Ne parla in abbondanza Vito Mancuso in molti dei suoi saggi, traendo a sua volta questo assunto tanto dalla filosofia quanto dalla fisica: siamo fatti per l’aggregazione. L’uomo, la vita, tutto ciò che esiste risponde inevitabilmente alla legge dell’aggregazione. Affidandoci alle innumerevoli prove di tale considerazione non possiamo non cogliere la straordinaria familiarità tra questo concetto e quello di legame, che l’etimo di fede ci suggerisce. Se l’aggregazione è dunque inevitabile e l’uomo stesso ne è rappresentazione, causa e conseguenza, mi sento di azzardare che forse avere fede, avere dei legami, credere in qualcosa, sia altrettanto naturale quanto inevitabile per noi, come parte di un processo intrinsecamente relazionale. Un’altra domanda tuttavia ne scaturisce: perché avere fede nei valori? Possiamo averne in noi stessi, in qualcuno, in Dio, in qualcosa, nella fortuna: perché nei valori? E, ancora prima, cosa può essere definito valore e cosa no?
Mi chiedo se, ragionando in modo teorico, non sia possibile considerare potenzialmente qualsiasi cosa come un valore. Poniamo il caso che io abbia fede nella sedia che vedo in questo momento di fronte a me. Credo in questa sedia, dunque nel suo valore, che si declina più o meno in questo modo: il valore del materiale di cui è composta, del legno di ciliegio; il valore economico, ossia il costo di cui personalmente non sono a conoscenza, il valore di contribuire all’arredamento della stanza in cui è collocata (dunque un valore estetico) e di fornire una comoda seduta a chi dovesse utilizzarla (un valore funzionale). Aggiungerei che ha un valore affettivo, nella misura in cui si trova nella casa dei miei genitori da molto tempo e sarà probabilmente mia coetanea.
Tutto ciò che ho elencato pertiene a delle caratteristiche della sedia, a delle qualità e proprietà sue costitutive, sostanziali e oggettive, altre relative e soggettive (la sedia in rapporto all’ambiente, in rapporto alla sua funzione, in rapporto alle persone e a una storia), che ne definiscono quindi il valore.

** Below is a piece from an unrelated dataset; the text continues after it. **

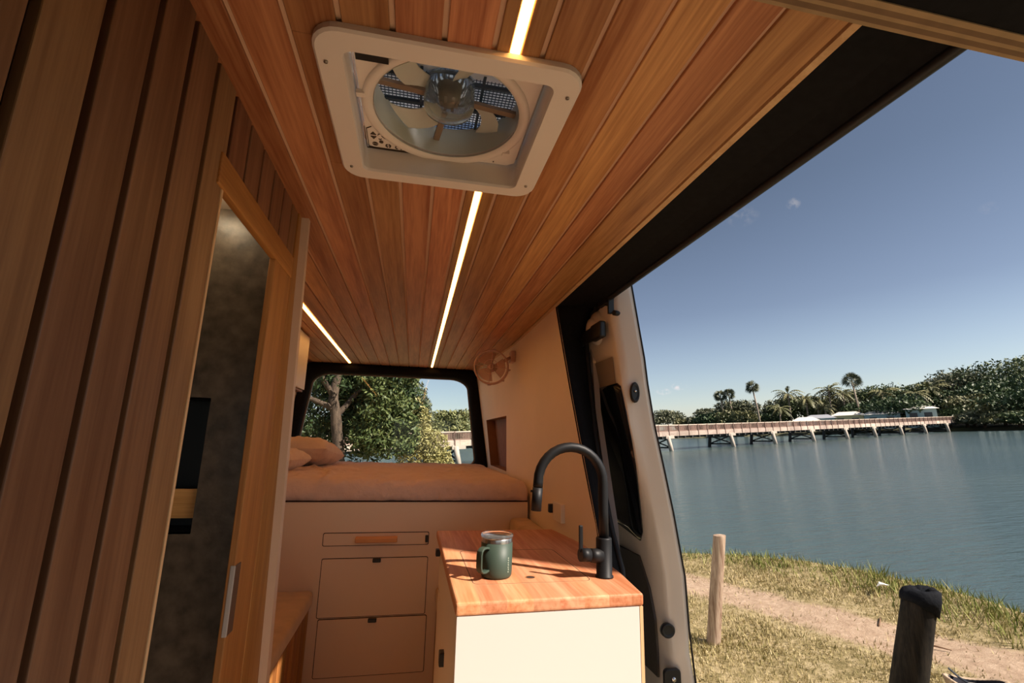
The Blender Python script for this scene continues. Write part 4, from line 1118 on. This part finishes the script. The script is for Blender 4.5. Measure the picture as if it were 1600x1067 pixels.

A prescindere dal cosa che poniamo nella nostra lista di riferimento, possiamo convenire che tutto, nel mondo materiale, naturale, umano, abbia un valore. Ma di qualsiasi cosa definiamo come tale, come nostro valore in cui credere, la questione decisiva è a quale “tra i tanti valori che ha quel certo valore” – si perdoni il gioco di parole – prestiamo la nostra fede. Possiamo tenere una corda più stretta ai valori materiali, affettivi, utilitaristici, estetici, etici. Anche quando parliamo di noi stessi o degli altri. Se il valore più importante a cui tende la mia cordicella dovesse essere quello materiale, mi preoccuperei di salvaguardare questa sedia dall’usura o al contrario potrei venderla per ricavarne un guadagno. Potrei essere maldestra qualora non mi importasse nulla di rovinarne l’aspetto. Se dessi priorità al valore affettivo avrei cura della sedia a prescindere dalla sua forma, anche dalla sua comodità. Non la sostituirò con un modello di design all’ultima moda né con una più comoda. Diversamente potrei farlo. Anche le mie emozioni e i miei sentimenti cambieranno in base a queste possibilità: rimarrò indifferente se la sedia non ci sarà più la prossima volta che tornerò in questa casa, oppure ci rimarrò molto male, mi dispiacerà se qualcuno dovesse romperla, o venderla, o buttarla via. I nostri valori influenzano sempre i nostri comportamenti e i nostri atteggiamenti psichici ed emotivi. Definiscono in qualche modo il peso, la considerazione, l’importanza che assegniamo a certe cose e, dal momento in cui tutto ha un valore, definiscono il peso, la considerazione, l’importanza che assegniamo a tutte le cose.
Non si tratta allora forse di domandarci se abbiamo o meno dei valori, perché a quanto abbiamo visto questo non dipende neanche da noi. Il punto di attenzione è la scelta, che è sempre una scelta qualitativa: in quali valori scelgo di credere?
Nella rete di legami e cordicelle a cui siamo connessi, cosa teniamo più vicino? Da cosa prendiamo le distanze? Con cosa addirittura coincidiamo? E talvolta: cosa tagliamo? È sempre una scelta e questa libertà tutta umana è a mio avviso proprio il gesto esistenziale per eccellenza, un gesto etico e spirituale, psichico, con cui prendiamo posizione all’interno del processo naturalmente aggregativo di cui siamo parte. Il fatto di credere, di aver fede in qualcosa e non in qualcos’altro, diventa in questa prospettiva un atto di autodeterminazione umana di grande incidenza a livello individuale e collettivo. Ridefinisce la mappa delle direzioni del singolo, delle comunità, della società, del mondo intero.
Vi siete mai interrogati sui valori in cui credete? Quanto è lunga la corda tra voi e certe categorie? Quali legami sono più stretti e in che modo definiscono il vostro agire? Che ne fareste della vostra sedia in sala da pranzo?